I also agree with part III of the majority opinion which states that the scope of the EEOC investigation which could reasonably have been expected to grow out of Silver’s charge was sufficiently broad to encompass his allegation of blacklisting. EEOC regulations provide for the amendment of a charge to include additional unlawful practices “related to or growing out of the subject matter of the original charge.” See 29 C.F.R. § 1601.12(b) (1978); see also 29 C.F.R. § 1601.11(b) (1976). In August of 1976, two months after first contacting the EEOC, Silver sent to the district director a letter clearly charging Mohasco with circulating bad references. I agree with the position taken by amicus EEOC on appeal; whether viewed as an amendment to the earlier charge or as a new charge, this letter was sufficient to notify the EEOC that an investigation of blacklisting was called for. The EEOC’s failure to investigate this aspect of Silver’s complaint should not foreclose his access to a court hearing. To earn the right to sue, a Title VII complainant need only seek, in an appropriate manner, administrative relief. Failure to obtain relief at the administrative level is what prompts, rather than forecloses, the search for judicial relief.
Therefore, I would remand the case to the district court for a hearing on the blacklisting claims, which appear from the record to have been promptly filed with the EEOC. In addition, I would instruct the district court to reconsider, in light of our disposition on the blacklisting issue, whether there has been any assertion of a continuous pattern of discrimination that would work to save Silver’s charge of discriminatory discharge despite what I view as his failure to make a timely filing with the EEOC as to the discharge complaint. See Smith v. American President Lines, Ltd., 571 F.2d 102, 105-106 & nn. 5-6 (2d Cir. 1978).

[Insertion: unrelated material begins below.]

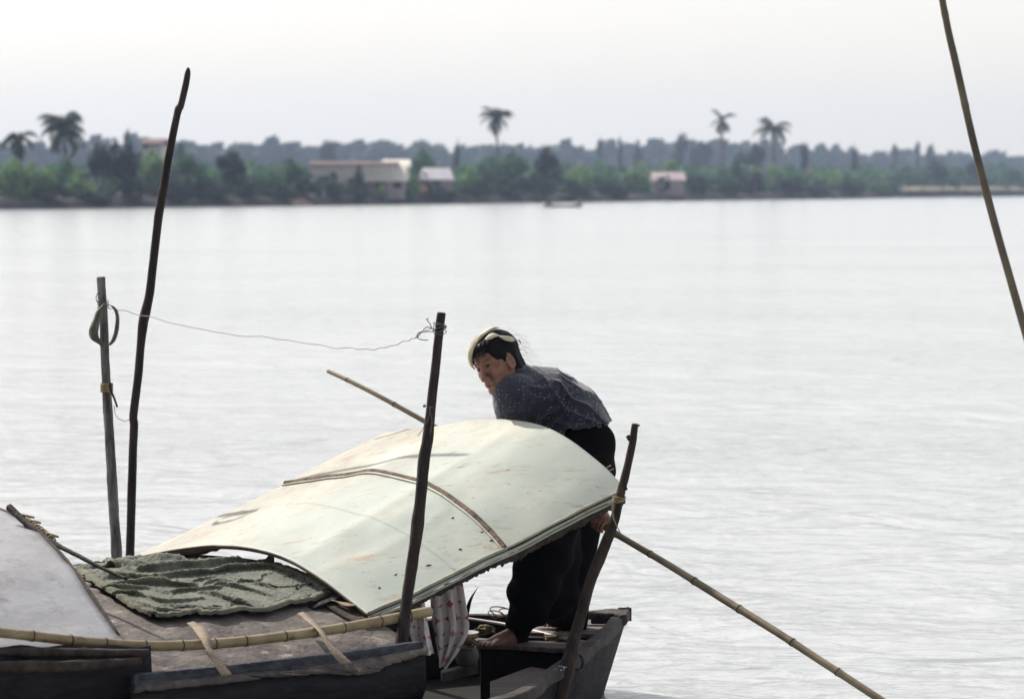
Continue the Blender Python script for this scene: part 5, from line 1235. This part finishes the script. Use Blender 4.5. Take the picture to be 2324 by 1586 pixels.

. It is interesting to note that the Weise Court apparently assumed, in dictum, that the deferral process was to be completed within 300 days:

If the alleged unlawful employment practice occurs within a state or locality having a law prohibiting such a practice, an aggrieved person cannot file a charge with the EEOC until 60 days have elapsed after the commencement of such state or local proceedings. . Resort to the EEOC thereafter is conditioned on the filing of charges not more than 300 days after the occurrence of the alleged unlawful practice or 30 days after the termination of state or local proceedings, whichever is earlier.

Weise v. Syracuse University, 522 F.2d 397, 411 (2d Cir. 1975) (footnote and citation omitted) (emphasis added).